A bola da Adidas que Ronaldo, Iniesta ou Muller tratam de forma tão artística custa 140 euros no mercado europeu, mas é produzido manualmente em Sialkot, no Paquistão, onde o trabalho infantil é uma realidade e as empresas não pagam mais do que o salário mínimo local. Se um paquistanês quisesse comprar um Beau Jeu tinha de trabalhar um mês e meio para ter no bolso os 140 euros que a Adidas pede pela bola oficial do europeu 2016.
A sardinha que alguns agora têm na boca deve-lhes ter custado entre 1 euro a 1,50 euros. Dizem os entendidos que o cabaz das sardinhas sobe exponencialmente nestes dias. É verdade. Normalmente um cabaz de 400 sardinha pode custar, um mínimo, de 10 euros e, nesta altura, do ano o preço pode chegar (e chega) aos 100 euros. Mesmo tendo em conta o preço mais alto, pagamos quatro a seis vezes mais o preço a que a sardinha sai da lota. Imaginem ao preço que cada sardinha fica em lota, em época de menos procura… menos de cinco cêntimos a sardinha.

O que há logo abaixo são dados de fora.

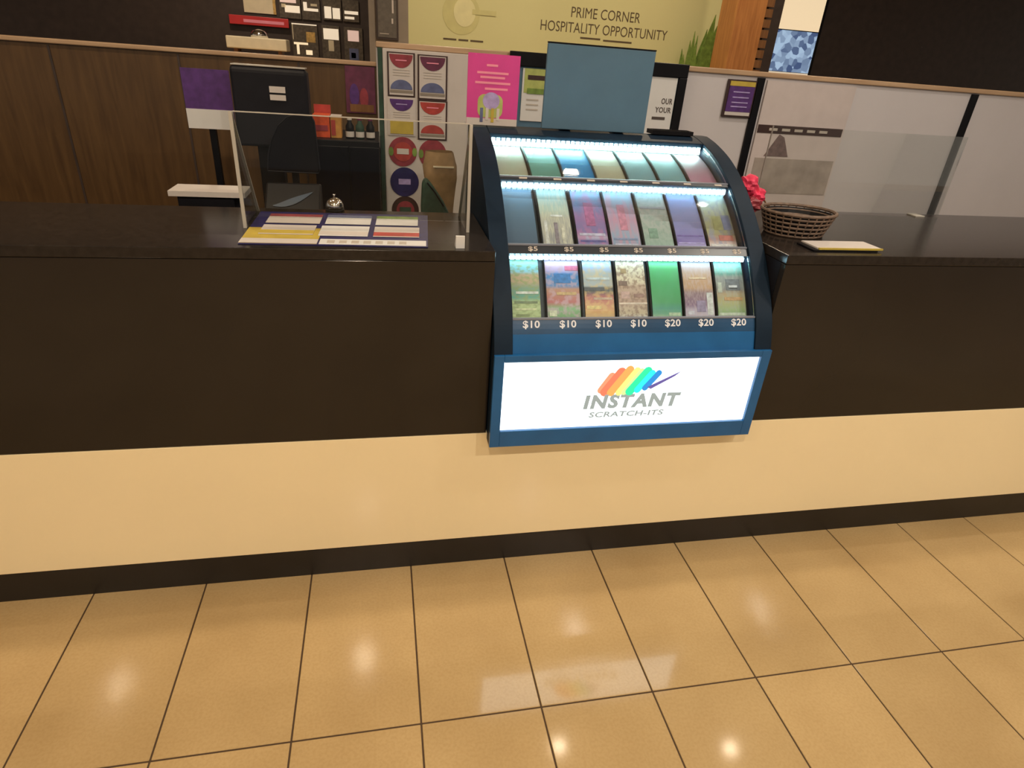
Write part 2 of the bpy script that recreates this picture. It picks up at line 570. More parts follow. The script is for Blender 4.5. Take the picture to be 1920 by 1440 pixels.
struct('wall_grey', box(-0.063, 0.284, 4.98, 5.12, 0, CEIL), MT['greywall'], 'narrow grey plaster wall left of the cream hoarding', (0.1, 5, 0))
po = thing('framed_poster', 'dark framed grey poster on the narrow grey wall', 'poster', (0.1, 4.97, 1.53))
build('frame', box(0.0, 0.195, 4.955, 4.979, 1.53, 1.86), MT['darkshop'], po, bevel=0.003)
build('print', box(0.016, 0.178, 4.951, 4.955, 1.55, 1.84), MT['greyprint'], po)
build('title_line', box(0.03, 0.11, 4.949, 4.951, 1.575, 1.582), MT['paleline'], po)
build('glare_strip', box(0.135, 0.15, 4.949, 4.951, 1.66, 1.70), MT['card'], po)
build('side_text', box(0.14, 0.155, 4.949, 4.951, 1.74, 1.84), MT['card'], po)

struct('wall_shop', box(-7.0, -0.063, 7.0, 7.12, 0, CEIL), MT['darkshop'], 'dark wall of the food shop across the mall', (-3, 7, 0))
struct('wall_shop_side', box(-0.063, 0.03, 5.12, 7.12, 0, CEIL), MT['darkshop'], 'dark return wall of the food shop', (0, 6, 0))
struct('wall_right_shop', box(3.80, 12.0, 6.2, 6.32, 0, CEIL), MT['darkshop'], 'dark wall of the shop right of the timber column', (6, 6.2, 0))

# kiosk rear partition -------------------------------------------------
PT = 1.448
pw = struct('wall_partition', box(-0.004, 4.4, 1.50, 1.56, 0, PT), MT['partition'], 'low white partition behind the kiosk', (2, 1.5, 0))
build('top_rail', box(-0.004, 4.4, 1.488, 1.572, PT, PT + 0.022), MT['rail_wood'], pw, bevel=0.004)
for x in (1.780, 3.0):
    build('joint_post', box(x - 0.018, x + 0.018, 1.484, 1.50, 0, PT - 0.004), MT['black'], pw, bevel=0.002)
pl = struct('wall_partition_wood', box(-4.2, -0.004, 1.52, 1.58, 0, 1.375), MT['brownwood'], 'low brown timber partition behind the staff area', (-2, 1.52, 0))
build('top_rail', box(-4.2, -0.004, 1.508, 1.592, 1.375, 1.392), MT['rail_wood'], pl, bevel=0.004)
for k in range(0, 9):
    x = -0.32 - k * 0.46
    build('panel_joint', box(x - 0.004, x + 0.004, 1.517, 1.52, 0, 1.37), MT['darkshop'], pl)

# ================================================================== SERVICE COUNTER
MX0, MX1 = 0.276, 1.083           # ticket display case, outer sides
ct = thing('service_counter', 'long counter with dark gloss front, cream plinth and black kickboard', 'counter', (0.5, 0.2, 0))
build('kickboard', box(-2.6, 4.2, 0.0, 0.04, 0.0, 0.098), MT['kick'], ct)
build('plinth', box(-2.6, 4.2, 0.0, 0.42, 0.099, 0.485), MT['plinth'], ct, bevel=0.0015)
build('front_panel', box(-2.6, MX0 - 0.003, 0.0, 0.022, 0.487, 0.988), MT['panel'], ct, bevel=0.0015)
build('front_panel', box(MX1 + 0.003, 4.2, 0.0, 0.022, 0.487, 0.988), MT['panel'], ct, bevel=0.0015)
build('carcass', box(-2.6, MX0 - 0.003, 0.0225, 0.40, 0.487, 0.988), MT['softblack'], ct)
build('carcass', box(MX1 + 0.003, 4.2, 0.0225, 0.40, 0.487, 0.988), MT['softblack'], ct)

wt = build('counter_worktop', box(-2.6, MX0 - 0.003, 0.0, 0.415, 0.989, 1.015), MT['worktop'], None, (-0.9, 0.2, 0.989), bevel=0.002)
tag(wt, 'dark polished stone worktop carrying the printed mat, left of the ticket display case', 'worktop')
wt2 = build('counter_worktop', box(MX1 + 0.003, 4.2, 0.0, 0.60, 0.989, 1.015), MT['worktop'], None, (2.6, 0.2, 0.989), bevel=0.002)
tag(wt2, 'dark polished stone worktop right of the ticket display case', 'worktop')

# ================================================================== TICKET DISPLAY CASE
KEY = [(-0.040, 0.700), (-0.033, 0.745), (0.0, 0.832), (0.055, 0.916), (0.12, 0.995), (0.205, 1.074),
       (0.30, 1.143), (0.40, 1.194), (0.50, 1.226), (0.585, 1.243), (0.62, 1.246)]

def catmull(pts, n=8):
    out = []
    for i in range(1, len(pts) - 2):
        p0, p1, p2, p3 = (Vector(pts[i + k]) for k in (-1, 0, 1, 2))
        for s in range(n):
            t = s / n
            out.append(0.5 * ((2 * p1) + (-p0 + p2) * t + (2 * p0 - 5 * p1 + 4 * p2 - p3) * t * t + (-p0 + 3 * p1 - 3 * p2 + p3) * t ** 3))
    out.append(Vector(pts[-2]))
    return out

CURVE = catmull(KEY)                # from the lightbox top to the roof
def normal_at(i):
    a, b = CURVE[max(0, i - 1)], CURVE[min(len(CURVE) - 1, i + 1)]
    d = (b - a).normalized()
    return Vector((-d.y, d.x))      # outward: towards the customer and up

def at_y(y):
    """fractional index on CURVE for a given depth"""
    for i in range(len(CURVE) - 1):
        if CURVE[i].x <= y <= CURVE[i + 1].x:
            return i + (y - CURVE[i].x) / (CURVE[i + 1].x - CURVE[i].x)
    return 0.0

def pt(s, off):
    i = int(min(s, len(CURVE) - 2))
    t = s - i
    p = CURVE[i].lerp(CURVE[i + 1], t)
    n = normal_at(i).lerp(normal_at(i + 1), t).normalized()
    return p + n * off

def ribbon(s0, s1, o_out, o_in, n=10):
    a = [pt(s0 + (s1 - s0) * k / n, o_out) for k in range(n + 1)]
    b = [pt(s0 + (s1 - s0) * k / n, o_in) for k in range(n + 1)]
    return [tuple(p) for p in a] + [tuple(p) for p in reversed(b)]

IX0, IX1 = 0.327, 1.031
YB = 0.62
cs = thing('ticket_display_case', 'black curved-front lit lottery ticket display case with a white sign', 'display case', (0.68, 0.3, 0.4852))
# side cheeks
side = [(-0.036, 0.468), (-0.036, 0.70)] + [tuple(pt(k, 0.010)) for k in range(0, len(CURVE))] + [(YB, 1.252), (YB, 0.487), (0.0, 0.487), (-0.0015, 0.487), (-0.0015, 0.468)]
for a, b_ in ((MX0, IX0 - 0.001), (IX1 + 0.001, MX1)):
    build('side_cheek', MB().prism_x(side, a, b_), MT['case'], cs, bevel=0.004)
# body between the cheeks
build('back_panel', box(IX0, IX1, 0.60, YB, 0.49, 1.24), MT['case'], cs)
build('floor_panel', box(IX0, IX1, 0.0, 0.60, 0.487, 0.50), MT['case_in'], cs)
s_top = at_y(0.505)
build('roof', MB().prism_x(ribbon(s_top, len(CURVE) - 1, 0.010, -0.014, 4) , IX0, IX1), MT['case'], cs, bevel=0.002)
# lightbox
LB = thing_lb = build('lightbox', MB().box(IX0 - 0.0005, IX1 + 0.0005, -0.030, -0.002, 0.4685, 0.505)
                      .box(IX0, IX1, -0.030, -0.002, 0.738, 0.748)
                      .box(IX0, IX1, -0.012, -0.002, 0.505, 0.738), MT['case'], cs)
SX0, SX1, SZ0, SZ1 = 0.3035, 1.0535, 0.519, 0.732
lb_frame = MB()
FY0, FY1 = -0.050, -0.0362
lb_frame.box(MX0, SX0, FY0, FY1, 0.468, 0.752).box(SX1, MX1, FY0, FY1, 0.468, 0.752)
lb_frame.box(SX0, SX1, FY0, FY1, 0.468, SZ0).box(SX0, SX1, FY0, FY1, SZ1, 0.752)
fr = build('sign_frame', lb_frame, MT['apron'], cs, bevel=0.0015)
sg = build('sign_panel', box(SX0 + 0.0005, SX1 - 0.0005, -0.0415, -0.0368, SZ0 + 0.0005, SZ1 - 0.0005), MT['sign'], cs)
sg['label'] = 'glowing white sign panel with rainbow brush mark'
# sign print: a brush-stroke rainbow and the wording
def em_print(n, c):
    return em('sign_' + n, c, 1.0, False)
SY = -0.0416
strokes = [  # name, colour, lower-left x, lower z, upper x, upper z, half width
    ('brown_red', (0.72, 0.27, 0.16), 0.586, 0.636, 0.612, 0.680, 0.011),
    ('red', (0.95, 0.17, 0.10), 0.598, 0.630, 0.638, 0.692, 0.014),
    ('orange', (0.90, 0.33, 0.10), 0.616, 0.628, 0.662, 0.699, 0.012),
    ('yellow', (0.98, 0.84, 0.22), 0.640, 0.627, 0.684, 0.696, 0.010),
    ('lime', (0.50, 0.90, 0.30), 0.655, 0.627, 0.698, 0.694, 0.008),
    ('green', (0.02, 0.74, 0.34), 0.672, 0.630, 0.716, 0.693, 0.013),
    ('cyan', (0.02, 0.75, 0.80), 0.694, 0.634, 0.730, 0.686, 0.010),
    ('blue', (0.02, 0.22, 0.60), 0.716, 0.640, 0.750, 0.686, 0.009)]
for k, (n, c, xa, za, xb, zb, hw) in enumerate(strokes):
    d = Vector((xb - xa, zb - za)).normalized()
    q = Vector((-d.y, d.x)) * hw
    a, b_ = Vector((xa, za)), Vector((xb, zb))
    out = []
    for t in range(9):
        an = math.pi * t / 8
        out.append(b_ + q * -math.cos(an) + d * hw * math.sin(an))
    for t in range(9):
        an = math.pi * t / 8
        out.append(a + q * math.cos(an) - d * hw * math.sin(an))
    build('brush_stroke', MB().prism_y([tuple(p) for p in out], SY - 0.0002 * (k + 1), SY + 0.00005), em_print(n, c), sg)
build('pen_tail', MB().prism_y([(0.722, 0.642), (0.734, 0.636), (0.800, 0.675), (0.815, 0.6885), (0.797, 0.680)], SY - 0.002, SY), em_print('indigo', (0.10, 0.08, 0.28)), sg)
GREY = em('sign_grey', (0.27, 0.33, 0.34), 0.8, False)
lettering('INSTANT', 0.540, 0.832, 0.576, 0.622, SY, GREY, sg, bold=0.05, shear=0.12, depth=0.0008)
lettering('SCRATCH-ITS', 0.560, 0.788, 0.548, 0.566, SY, GREY, sg, bold=0.03, shear=0.12, depth=0.0008)

# apron, tinted with the sign's glow, between the sign and the lowest price rail
sA = at_y(0.0)
build('apron', MB().prism_x(ribbon(0.3, sA - 3.0, 0.004, -0.012, 6), IX0, IX1), MT['apron'], cs)
# price rails: at the foot of every row
sB, sC = at_y(0.12), at_y(0.30)
rails = [(sA - 3.0, sA + 0.2, MT['bluerail']), (sB - 1.6, sB + 0.35, MT['rail']), (sC - 0.75, sC + 0.15, MT['rail'])]
rail_objs = []
for k, (a, b_, m_) in enumerate(rails):
    rail_objs.append(build('price_rail', MB().prism_x(ribbon(a, b_, 0.003, -0.016, 3), IX0, IX1), m_, cs))
    lip = pt(b_, 0.002)
    build('rail_lip', MB().prism_x([(lip.x - 0.004, lip.y - 0.001), (lip.x + 0.004, lip.y - 0.001), (lip.x + 0.004, lip.y + 0.003), (lip.x - 0.004, lip.y + 0.003)], IX0, IX1), MT['lip'], cs)
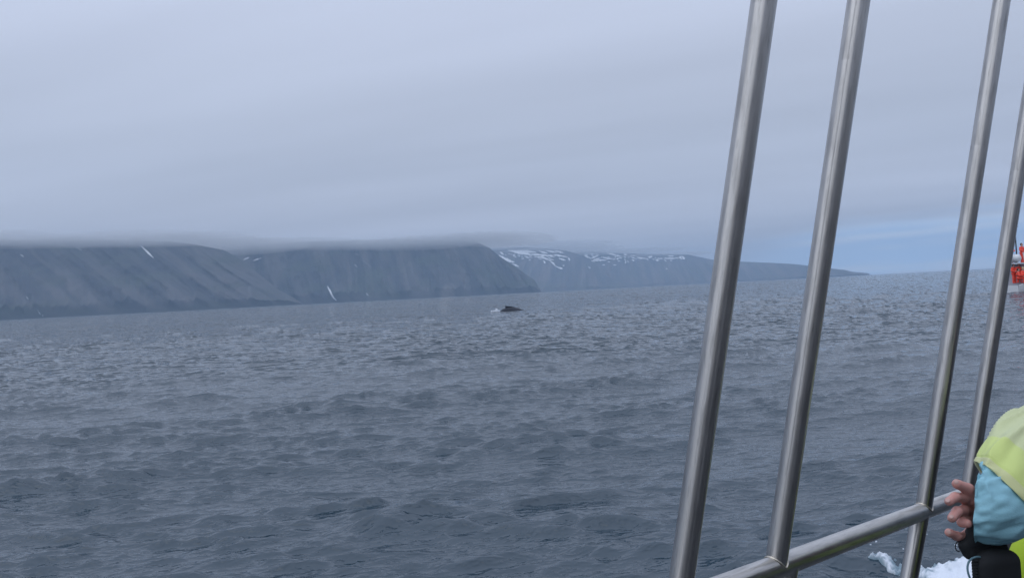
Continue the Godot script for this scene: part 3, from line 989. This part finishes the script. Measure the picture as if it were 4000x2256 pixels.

Ontem, o JN acompanhou um grupo de pescadores que passou a noite na pesca da sardinha. No final de 13 horas de faina, um pescador levou para casa 15 euros. Um euro e quinze cêntimos por hora foi tudo o que ele ganhou. Se por esta hora for à Ribeira e lhe pedirem quinze euros por meia dúzia de sardinhas, um copo de vinho e uns nacos de broa, é possível que perca toda a vontade de festejar o santo padroeiro da sua cidade e nem fique para ver o fogo sobre o rio. Cada martelada que apanhar dos foliões de ocasião terá o peso desta gigantesca injustiça social, fruto de um “sistema que nos consome e aleija”, como cantava Jorge Palma.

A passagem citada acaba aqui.